ゲスト沢知恵氏より
コーヒーブレイク・インタビュー
沢知恵氏(シンガーソングライター、「コモエスタ」代表)
沢さん●私は生後六ヶ月の赤ちゃんの時から、瀬戸内海の離島にある大島青松園というハンセン病の療養所に関わってるんです。牧師である父が神学校時代に訪れて、療養所の方々と仲良くなったので、生まれたばかりの私をそこへ連れて行ったんです。1971年でしたから、ハンセン病は治る病気だとわかっていたんですが、当時は赤ちゃんを連れて行くなんて考えられない、子供も入ってはいけないと言われていた時代でした。でも父は周りの反対を振り切って私を連れて行ったんです。

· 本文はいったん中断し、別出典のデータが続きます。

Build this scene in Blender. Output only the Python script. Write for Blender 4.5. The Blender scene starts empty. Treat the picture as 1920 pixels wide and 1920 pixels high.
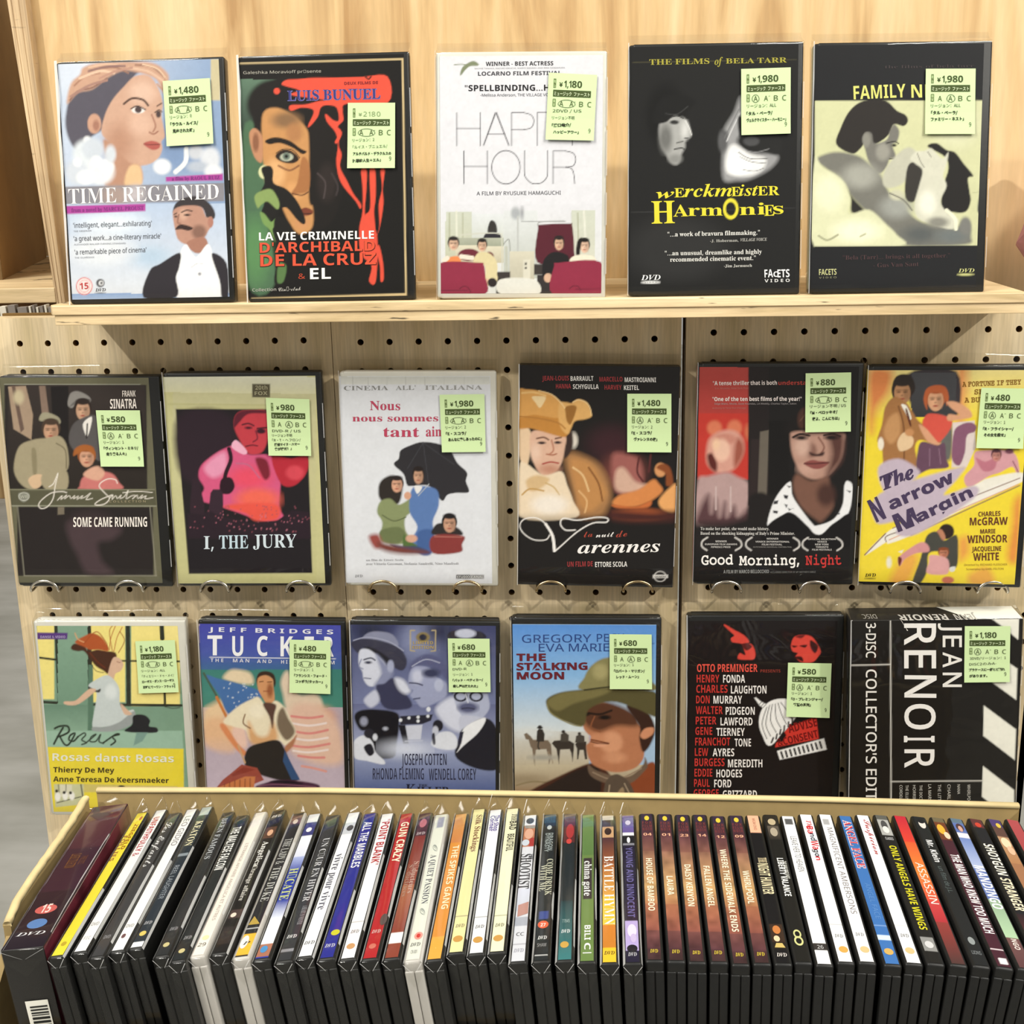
import bpy, bmesh, math, random, os
import numpy as np
from mathutils import Matrix, Vector
random.seed(7); rng = np.random.default_rng(7)
S = 0.001                                   # the scene is laid out in millimetres
COL = bpy.context.scene.collection
SC = bpy.context.scene

# ------------------------------------------------------------------ camera
CP = (500.85, -1086.66, 142.80); YAW, PITCH, ROLL = -0.06882, 0.26509, -0.02072; FPX = 2407.64
def cam_axes():
    f = np.array([math.sin(YAW)*math.cos(PITCH), math.cos(YAW)*math.cos(PITCH), -math.sin(PITCH)])
    r = np.array([math.cos(YAW), -math.sin(YAW), 0.0]); u = np.cross(r, f)
    return math.cos(ROLL)*r+math.sin(ROLL)*u, -math.sin(ROLL)*r+math.cos(ROLL)*u, f
RR, UU, FF = cam_axes()
cam = bpy.data.cameras.new('camera'); camo = bpy.data.objects.new('camera', cam); COL.objects.link(camo)
M = Matrix.Identity(4)
for i in range(3):
    M[i][0], M[i][1], M[i][2], M[i][3] = RR[i], UU[i], -FF[i], CP[i]*S
camo.matrix_world = M
cam.sensor_width = 36; cam.lens = 36*FPX/1920; cam.clip_start = 0.02; cam.clip_end = 50
SC.camera = camo
# fixed survey frame of the reference photograph: turns a traced pixel into a point on a known plane of the place,
# independent of wherever the scene camera stands
CPn = np.array((500.85, -1086.66, 142.80))
FF = np.array((-0.06636363, 0.96278445, -0.26199613))
RR = np.array((0.99779197, 0.06333561, -0.01999480))
UU = np.array((0.00265700, 0.26274456, 0.96486177))
def ray(x, y): return FF+(x-960)/FPX*RR-(y-960)/FPX*UU
def on_y(x, y, Y):
    d = ray(x, y); return CPn+d*(Y-CPn[1])/d[1]
def on_z(x, y, Z):
    d = ray(x, y); return CPn+d*(Z-CPn[2])/d[2]

# ------------------------------------------------------------------ light and exposure
w = bpy.data.worlds.new('shop_ambient'); SC.world = w; w.use_nodes = True
w.node_tree.nodes['Background'].inputs[0].default_value = (1.0, 0.97, 0.9, 1)
w.node_tree.nodes['Background'].inputs[1].default_value = 0.38
SC.view_settings.view_transform = 'Standard'; SC.view_settings.look = 'None'
SC.view_settings.gamma = 1; SC.view_settings.use_curve_mapping = False
SC.view_settings.exposure = -0.2
def aim(o, tgt):
    d = Vector(tgt)*S-o.location
    o.rotation_euler = d.to_track_quat('-Z', 'Y').to_euler()
def spot(loc, tgt, power, size=0.035, color=(1, .965, .9), cone=75):
    l = bpy.data.lights.new('track_spot', 'SPOT'); l.energy = power; l.shadow_soft_size = size
    l.color = color; l.spot_size = math.radians(cone); l.spot_blend = 1.0
    o = bpy.data.objects.new('track_spot', l); COL.objects.link(o); o.location = Vector(loc)*S; aim(o, tgt)
def panel(loc, tgt, sx, sy, power, color=(1, .97, .9)):  # unseen soft panels added overhead for sleeve sheen and fill light
    l = bpy.data.lights.new('soft_fill_panel', 'AREA'); l.shape = 'RECTANGLE'; l.size = sx*S; l.size_y = sy*S
    l.energy = power; l.color = color
    o = bpy.data.objects.new('soft_fill_panel', l); COL.objects.link(o); o.location = Vector(loc)*S; aim(o, tgt)
spot((-1140, -1675, 1350), (330, 0, -520), 142, cone=72)
spot((2350, -1675, 1350), (620, 0, -520), 168, cone=72)
panel((-600, -1000, 1750), (300, -150, -200), 1300, 220, 44)
panel((1600, -1000, 1750), (600, -150, -200), 1300, 220, 44)

# ------------------------------------------------------------------ materials
def lin(h):
    if isinstance(h, str):
        c = [int(h[i:i+2], 16)/255 for i in (0, 2, 4)]
    else: c = h
    return tuple(x/12.92 if x <= 0.04045 else ((x+0.055)/1.055)**2.4 for x in c)
def new_mat(name):
    m = bpy.data.materials.new(name); m.use_nodes = True
    return m, m.node_tree.nodes, m.node_tree.links, m.node_tree.nodes['Principled BSDF']
def plain(name, h, rough=0.5, metal=0.0, noise=0.0, spec=0.5, bump=0.0, nscale=60):
    m, n, l, b = new_mat(name); c = lin(h)
    b.inputs['Base Color'].default_value = (*c, 1); b.inputs['Roughness'].default_value = rough
    b.inputs['Metallic'].default_value = metal; b.inputs['Specular IOR Level'].default_value = spec
    if noise or bump:
        t = n.new('ShaderNodeTexCoord'); q = n.new('ShaderNodeTexNoise'); q.inputs['Scale'].default_value = nscale
        q.inputs['Detail'].default_value = 5; l.new(t.outputs['Object'], q.inputs['Vector'])
        if noise:
            r = n.new('ShaderNodeValToRGB')
            r.color_ramp.elements[0].position = .3; r.color_ramp.elements[1].position = .7
            r.color_ramp.elements[0].color = (*[x*(1-noise) for x in c], 1)
            r.color_ramp.elements[1].color = (*[min(1, x*(1+noise)) for x in c], 1)
            l.new(q.outputs['Fac'], r.inputs['Fac']); l.new(r.outputs['Color'], b.inputs['Base Color'])
        if bump:
            u = n.new('ShaderNodeBump'); u.inputs['Strength'].default_value = bump; u.inputs['Distance'].default_value = .001
            l.new(q.outputs['Fac'], u.inputs['Height']); l.new(u.outputs['Normal'], b.inputs['Normal'])
    return m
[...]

島の人たちはびっくりしてね、桟橋に大集合して。父が「どうぞ抱いて下さい」と私を差し出しても、誰一人抱こうとしなかったそうです。自分は治っているとわかっていても、子供に触れてはいけないと長年刷り込まれているから、怖いんですよね。私は何も覚えていないのですが、島の人たちはずっと覚えていて下さって。父が亡くなってから20数年振りに訪れた時、「知恵ちゃん!大きくなったね!」って皆さん泣きながら歓迎して下さったんです。それ以来、私は大島青松園を故郷と思うようになりました。
入所している方々は、本当につらい経験をされてきたと思うんですけれど、お会いするととても明るくて、「生きてることは感謝なことなんだよ」とおっしゃるんです。でも、段々高齢化で人数も減ってきて、ついに「知恵ちゃん、寂しい」って言われて、何か私にできることはないだろうかと考えて、岡山に引っ越すことに決めたんです。どの療養所にもいろいろな宗教施設があるのですが、ここに来なければキリストと出会わなかったという方もいらっしゃいます。丘の上の教会は101年の歴史があるのですが、実は2年前に閉じたんです。約200名の方が信仰を得て旅立たれていったわけで、本当に良い礼拝だったんですよ。